Eben dieser Gedanke idealer Vollendung ruht in dem, was die Schrift von der Heiligung lehrt. Wir machen uns keinen Begriff von der Höhe der Forderungen, welche die Schrift an uns stellt, noch von dem Grad der Heiligung, zu dem wir gelangen können und müssen. Welche Fülle ruht in dem Wort: „Er aber, der Gott des Friedens, heilige euch durch und durch, und euer Geist samt der Seele und Leib müsse behalten werden unsträflich auf die Zukunft unseres Herrn Jesu Christi.3) Und um uns zu beweisen, dass dies nicht ein bloßer Wunsch ist, fügt der Apostel sogleich hinzu: „Getreu ist der, der euch ruft, welcher wird es auch tun.4) Es ist ebenso unmöglich, dass Gott uns diese Gnade verweigere, als der Gedanke undenkbar ist, dass Gott sein Wort brechen kann. Und wie können wir zu dieser Heiligkeit gelangen? Wie sind die heiligen Männer, deren Vorbild uns die Schrift vor Augen stellt, zu dieser Größe gelangt? Nicht durch ihre eigene Erleuchtung, nicht durch ihre natürlichen Gaben, sondern durch ihren Glauben. Seht den heiligen Jakobus! Um uns die Macht des Glaubens und des Gebetes zu zeigen, wählt er den Mann, der vielleicht der wunderbarste ist in der heiligen Geschichte, und zwar in dem wunderbarsten seiner Wunder; er zeigt uns die Kühnheit jenes Elias-Gebetes als eine ganz einfache Sache, und gibt ihn den Kleinsten, den Niedrigsten, zum Beispiel, um uns zu zeigen, was das anhaltende Gebet des Gerechten vermag.

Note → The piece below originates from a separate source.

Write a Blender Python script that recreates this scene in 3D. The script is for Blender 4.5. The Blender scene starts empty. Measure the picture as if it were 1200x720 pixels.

Könnte Jeder von uns von heute an die ganze Tiefe der Sünde, die ganze Fülle der Sündenvergebung, die ganze Macht der Heiligkeit, zu der wir gelangen sollen, in seinem Herzen fühlen, welchen Wandel schüfe das in unserem Leben, welchen heilbringenden Einfluss für die Kirche!
O Gott, der du alles Elend und alle Leiden kennst, welche die Sünde über unsere arme Erde und uns arme Menschen gebracht hat; der du Alles siehst, was in diesem Augenblick gelitten wird, was zu schauen unser Auge nicht würde ertragen können, wir befehlen dir alle diese Leidenden, damit du die Schätze deiner Gnade und deines Trostes über sie ausschüttest. Wir können sie dir nicht alle nennen, aber du kennst sie bei Namen; wir befehlen dir die Opfer des Krieges, so viele trauernde Familien und so viele andere, die in beständiger Unruhe leben …. Wir befehlen dir die Unterdrückten und die, welche um der Gerechtigkeit willen verfolgt werden. Wir befehlen dir die Sklaven; sieh an diese Tausende, diese Millionen von Sklaven, deren Unterdrücker deinen Namen bekennen, Christi Diener heißen und es nicht sind. Wir befehlen dir die Armen, ach! die Armen! die Kranken, die Kranken, welche arm sind… Wir befehlen dir Alle, die dich kennen, damit du sie aufrecht haltest und deinen Frieden und deinen Trost über sie ausgibst. Und die, welche dich nicht kennen, wir befehlen sie deiner Gnade, damit du dich ihnen offenbarst, denn ihr Ende ist nichts als die Verzweiflung, wenn sie sich nicht finden. Ich, der ich ein wenig leide, ich bekenne Christum und seinen Frieden. Ich danke dir für die Freude, mit der du meine Seele erquickst. Du wirst uns vielleicht befehlen, für kurze Zeit uns zu trennen; aber was ist das? Wir wissen, dass wir durch deine Gnade einst Alle gereinigt sein werden vor deinem Angesicht….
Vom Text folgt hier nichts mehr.